The long-running musical compilation series ‘’Now That’s What I Call Music’’ has collected the biggest hits of any given six month period and shipped them as a double tape/CD/MP3 for so long that everyone included in the setlist for this Karaoke game wasn’t even born when it gained prominence. Well, apart from James Blunt. He’s clearly an immortal being made to suffer in the guise of a man called James Blunt for all eternity. Anyway, there have been some great tracklists over the years, full of now iconic hits from the likes of Wham! Nirvana, Oasis, Kajagoogoo, 2 Unlimited and Rednex. None of these make the cut for Now That’s What I Call Sing though.
The majority of the tunes available to belt out are from the last few years, and forgive me on this one, but I had next to no bloody clue who most of them were until I heard their songs and realised I’d heard the majority of them in various terrible adverts only this week. The ‘’standout’’ modern tracks are the aural syphilis known as ‘’Uptown Funk’ and the bane of parents and karaoke DJ’s since 2013; the ever popular Let it Go from that Ice Age spinoff. The rest of the recent stuff is just as vapid and throwaway, but somehow less tolerable. I was sure I’d make it to my deathbed without hearing the entirety of Sam Smith’s wailing down a toilet bowl hit Stay With Me. I have not died, but I have heard that warbling bollocks from start to finish.
This playlist clearly isn’t meant for the majority of people in their 30’s who’ve existed on a diet of Hip-Hop, Heavy Rock, Classical Scores and Electro ever since they reached their teens. No, this is a party game for ironic fun and/or young adults who like to have a sing-song before heading out into town. For that purpose, NTWiCS absolutely nails it, throwing in the odd easy sell like LMFAO’s Party Rock Anthem and Maroon 5’s Moves Like Jagger to broaden the range a bit. The issue here is it’s still heavily balanced in favour of very modern songs. If you whip this out at Christmas, chances are your Uncle is only going to know one or two songs, Nan won’t know what any of it is, but will remark that that Olly Murs boy is quite handsome. Being that this game is based off a music series that captures the greatest popular hits of our time, it feels very much like it caters to a surprisingly small demographic if it wishes to compete in a market that is as fiercely contested in the holiday season as the DVD sales for sporting calamity clip compilations and autobiographies by celebs that you’d suspect would have trouble regaling you with a story about their breakfast let alone anything exciting. It makes the game stand out sure, but not for the right reasons.

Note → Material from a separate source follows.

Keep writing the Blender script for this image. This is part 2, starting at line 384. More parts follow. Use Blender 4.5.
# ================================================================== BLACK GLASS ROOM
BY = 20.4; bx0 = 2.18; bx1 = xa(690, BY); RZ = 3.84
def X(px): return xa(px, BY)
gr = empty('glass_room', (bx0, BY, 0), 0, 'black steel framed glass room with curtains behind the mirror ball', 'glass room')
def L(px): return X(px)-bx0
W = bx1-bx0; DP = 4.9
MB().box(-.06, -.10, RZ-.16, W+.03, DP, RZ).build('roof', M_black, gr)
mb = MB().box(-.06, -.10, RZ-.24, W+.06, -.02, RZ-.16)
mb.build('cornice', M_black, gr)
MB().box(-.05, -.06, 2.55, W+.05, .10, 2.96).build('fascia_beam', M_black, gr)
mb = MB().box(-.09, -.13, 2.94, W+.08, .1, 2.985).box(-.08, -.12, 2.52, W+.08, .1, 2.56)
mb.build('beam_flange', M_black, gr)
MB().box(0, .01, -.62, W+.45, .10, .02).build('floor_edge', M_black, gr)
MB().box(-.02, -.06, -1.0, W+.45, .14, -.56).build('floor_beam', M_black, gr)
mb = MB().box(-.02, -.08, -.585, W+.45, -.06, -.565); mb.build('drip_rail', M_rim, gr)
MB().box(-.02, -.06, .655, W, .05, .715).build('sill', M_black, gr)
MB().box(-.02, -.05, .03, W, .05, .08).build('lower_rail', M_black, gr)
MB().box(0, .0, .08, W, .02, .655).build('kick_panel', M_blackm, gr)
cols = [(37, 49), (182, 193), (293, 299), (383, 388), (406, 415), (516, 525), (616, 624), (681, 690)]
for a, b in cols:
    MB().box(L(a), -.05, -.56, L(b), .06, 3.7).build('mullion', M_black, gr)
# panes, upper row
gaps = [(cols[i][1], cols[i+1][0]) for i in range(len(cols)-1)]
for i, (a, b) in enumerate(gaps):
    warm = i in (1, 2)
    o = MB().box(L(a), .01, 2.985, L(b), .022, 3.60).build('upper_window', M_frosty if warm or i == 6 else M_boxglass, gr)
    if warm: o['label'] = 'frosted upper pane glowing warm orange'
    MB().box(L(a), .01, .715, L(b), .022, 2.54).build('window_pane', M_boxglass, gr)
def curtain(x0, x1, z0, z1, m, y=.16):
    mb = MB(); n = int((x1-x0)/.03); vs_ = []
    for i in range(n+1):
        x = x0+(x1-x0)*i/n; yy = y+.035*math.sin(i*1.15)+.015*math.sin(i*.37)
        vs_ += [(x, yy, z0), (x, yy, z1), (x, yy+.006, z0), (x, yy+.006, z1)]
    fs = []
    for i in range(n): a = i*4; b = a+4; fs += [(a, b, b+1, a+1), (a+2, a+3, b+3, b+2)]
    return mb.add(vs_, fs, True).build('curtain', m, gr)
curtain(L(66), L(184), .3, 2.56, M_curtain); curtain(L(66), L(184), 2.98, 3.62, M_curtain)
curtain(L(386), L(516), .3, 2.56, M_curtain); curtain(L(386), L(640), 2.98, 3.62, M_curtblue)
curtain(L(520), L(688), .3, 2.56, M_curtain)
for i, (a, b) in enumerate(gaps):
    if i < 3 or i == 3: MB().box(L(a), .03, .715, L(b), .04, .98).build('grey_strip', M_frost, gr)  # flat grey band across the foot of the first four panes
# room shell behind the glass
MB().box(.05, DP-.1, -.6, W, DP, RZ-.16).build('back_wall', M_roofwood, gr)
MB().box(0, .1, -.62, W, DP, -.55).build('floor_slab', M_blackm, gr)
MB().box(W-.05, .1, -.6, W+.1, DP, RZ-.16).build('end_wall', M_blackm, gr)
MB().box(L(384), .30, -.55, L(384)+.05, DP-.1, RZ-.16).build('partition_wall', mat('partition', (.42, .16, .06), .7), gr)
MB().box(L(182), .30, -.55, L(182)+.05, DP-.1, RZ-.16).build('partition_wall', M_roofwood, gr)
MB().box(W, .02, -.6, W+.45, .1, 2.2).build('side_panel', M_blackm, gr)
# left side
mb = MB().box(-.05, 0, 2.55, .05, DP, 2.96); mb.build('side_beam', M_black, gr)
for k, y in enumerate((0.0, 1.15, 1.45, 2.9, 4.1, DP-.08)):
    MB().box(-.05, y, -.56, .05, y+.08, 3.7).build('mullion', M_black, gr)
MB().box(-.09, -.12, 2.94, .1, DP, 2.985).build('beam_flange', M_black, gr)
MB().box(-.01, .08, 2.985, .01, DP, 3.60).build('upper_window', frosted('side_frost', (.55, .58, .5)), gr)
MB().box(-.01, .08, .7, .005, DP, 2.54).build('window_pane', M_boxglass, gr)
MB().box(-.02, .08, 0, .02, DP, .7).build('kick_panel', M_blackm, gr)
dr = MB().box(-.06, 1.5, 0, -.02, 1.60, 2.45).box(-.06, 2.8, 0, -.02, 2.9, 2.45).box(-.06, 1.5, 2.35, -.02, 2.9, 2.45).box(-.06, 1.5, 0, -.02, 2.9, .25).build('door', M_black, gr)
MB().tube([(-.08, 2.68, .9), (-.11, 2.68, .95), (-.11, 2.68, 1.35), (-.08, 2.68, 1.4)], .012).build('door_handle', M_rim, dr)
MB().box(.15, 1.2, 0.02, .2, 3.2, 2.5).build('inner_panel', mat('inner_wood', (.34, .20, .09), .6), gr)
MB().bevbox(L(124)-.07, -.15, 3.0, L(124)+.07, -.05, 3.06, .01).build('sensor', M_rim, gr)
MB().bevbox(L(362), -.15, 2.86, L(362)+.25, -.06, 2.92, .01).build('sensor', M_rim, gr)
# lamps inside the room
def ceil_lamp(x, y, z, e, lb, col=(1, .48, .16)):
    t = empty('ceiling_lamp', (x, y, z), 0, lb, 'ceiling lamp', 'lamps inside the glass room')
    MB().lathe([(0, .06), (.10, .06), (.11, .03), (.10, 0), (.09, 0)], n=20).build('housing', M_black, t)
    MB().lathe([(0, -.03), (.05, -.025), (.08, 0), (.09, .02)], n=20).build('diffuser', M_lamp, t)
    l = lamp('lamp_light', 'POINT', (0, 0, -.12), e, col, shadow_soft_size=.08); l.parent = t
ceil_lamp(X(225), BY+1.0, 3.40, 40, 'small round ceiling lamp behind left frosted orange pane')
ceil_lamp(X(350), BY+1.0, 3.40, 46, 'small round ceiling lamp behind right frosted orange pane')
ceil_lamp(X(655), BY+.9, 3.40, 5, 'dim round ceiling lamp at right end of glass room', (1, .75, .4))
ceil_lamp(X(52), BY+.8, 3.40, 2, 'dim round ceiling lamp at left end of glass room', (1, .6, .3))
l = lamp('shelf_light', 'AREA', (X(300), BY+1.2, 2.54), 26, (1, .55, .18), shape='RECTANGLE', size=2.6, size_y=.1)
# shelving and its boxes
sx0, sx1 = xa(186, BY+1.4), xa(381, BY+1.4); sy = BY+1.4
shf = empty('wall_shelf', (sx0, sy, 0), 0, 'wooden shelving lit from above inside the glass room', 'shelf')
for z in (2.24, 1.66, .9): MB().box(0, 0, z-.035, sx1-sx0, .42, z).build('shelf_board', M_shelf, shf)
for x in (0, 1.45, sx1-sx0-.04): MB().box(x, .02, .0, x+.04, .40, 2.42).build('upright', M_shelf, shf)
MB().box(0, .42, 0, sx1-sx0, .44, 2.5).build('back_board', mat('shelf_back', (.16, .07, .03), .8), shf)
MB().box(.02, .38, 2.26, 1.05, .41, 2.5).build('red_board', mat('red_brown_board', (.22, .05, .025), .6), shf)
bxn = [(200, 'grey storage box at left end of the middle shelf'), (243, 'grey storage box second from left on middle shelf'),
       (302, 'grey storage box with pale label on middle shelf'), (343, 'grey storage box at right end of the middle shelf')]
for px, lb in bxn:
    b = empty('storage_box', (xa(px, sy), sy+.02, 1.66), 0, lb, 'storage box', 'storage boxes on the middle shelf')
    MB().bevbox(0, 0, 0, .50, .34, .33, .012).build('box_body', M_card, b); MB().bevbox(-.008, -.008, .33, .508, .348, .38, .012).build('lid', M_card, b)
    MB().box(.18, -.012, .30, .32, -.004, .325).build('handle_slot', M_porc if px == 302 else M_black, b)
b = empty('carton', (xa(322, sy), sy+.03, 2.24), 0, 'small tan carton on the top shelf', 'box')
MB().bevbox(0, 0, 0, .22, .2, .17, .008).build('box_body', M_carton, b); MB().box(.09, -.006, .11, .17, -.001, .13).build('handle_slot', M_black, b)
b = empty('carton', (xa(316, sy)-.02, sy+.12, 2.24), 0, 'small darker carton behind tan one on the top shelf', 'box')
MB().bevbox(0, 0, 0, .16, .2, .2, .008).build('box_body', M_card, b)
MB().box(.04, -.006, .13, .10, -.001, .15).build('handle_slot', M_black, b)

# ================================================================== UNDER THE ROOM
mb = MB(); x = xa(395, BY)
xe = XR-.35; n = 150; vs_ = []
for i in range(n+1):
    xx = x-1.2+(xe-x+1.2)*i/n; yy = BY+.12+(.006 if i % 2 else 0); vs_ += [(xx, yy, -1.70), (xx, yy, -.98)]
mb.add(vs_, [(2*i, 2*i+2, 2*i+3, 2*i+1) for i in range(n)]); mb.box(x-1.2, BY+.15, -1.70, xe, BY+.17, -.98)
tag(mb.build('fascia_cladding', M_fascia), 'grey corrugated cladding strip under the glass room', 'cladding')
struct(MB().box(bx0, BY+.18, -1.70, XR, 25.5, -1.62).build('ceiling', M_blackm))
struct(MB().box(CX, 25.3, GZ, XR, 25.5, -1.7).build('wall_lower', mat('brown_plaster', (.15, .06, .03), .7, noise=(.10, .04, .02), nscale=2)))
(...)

Perhaps just as important as a good, varied tracklist is a good karaoke engine to play them on. Here is where you can see a distinct attempt to separate NTWiCS from its peers with a bevvy of modes designed to keep things fresh beyond a few goes at each song. The standard singing the song, duet and pass the mic options are there, but the addition of more extreme modes are a musical sadist’s dreamland, giving you the option to belt out the songs for an obscenely difficult to achieve amount of points and another that leaves you without any vocal backup or visual cues. These would be excellent features for a family gathering if, and I despise having to repeat this point, the tracklist was more varied. The way the game is presented and otherwise played is far less inspired. It would be gracious to say that NTWiCS owes Sony’s Singstar a huge debt. It would be more realistic to say the design choices are simply a lazy rehash of the Singstar set up. From the sparse menus to the points bars used for scoring your vocals – and even the final totaliser sound effect – the design of NTWiCS is eerily identical to Sony’s series. There’s flattery, then there’s just plain copying.
But surely the actual karaoke part is responsive and fun? Right? Well, yes. Apart from a few hiccups when trying to hit high notes on a third party mic, the game is as punishingly accurate as the better karaoke games out there tend to be. I’m a fan of Rock Band’s more forgiving tonal system, but that’s because when I try to sing properly I tend to upset the balance of the universe with my awfulness. Here, as with Singstar, the joy is supposed to be in the competitive nature of nailing notes perfectly, and there’s no denying that it works. It may seem a little dry for those just interested in having a laugh with it.
Personal musical tastes aside, there’s little to actually complain about with NTWiCS. It’s a solid karaoke title, it looks clean, and it works, but the general lack of ambition in design terms and the lack of variety in the tracklist are killers. The way I see it, most of the budget was spent on securing the songs, and then the majority of the other parts were shipped from rival titles. Even the newer ideas have a ‘’Friday Evening, home time’’ feel to them in that somebody was asked to throw in something, anything to prevent accusations of this being a very direct, if inferior, clone of Singstar. Your best bet is picking this up after Christmas when it’s going cheap. That way you can have some fun with it next year without forking out questionable amounts of money for it.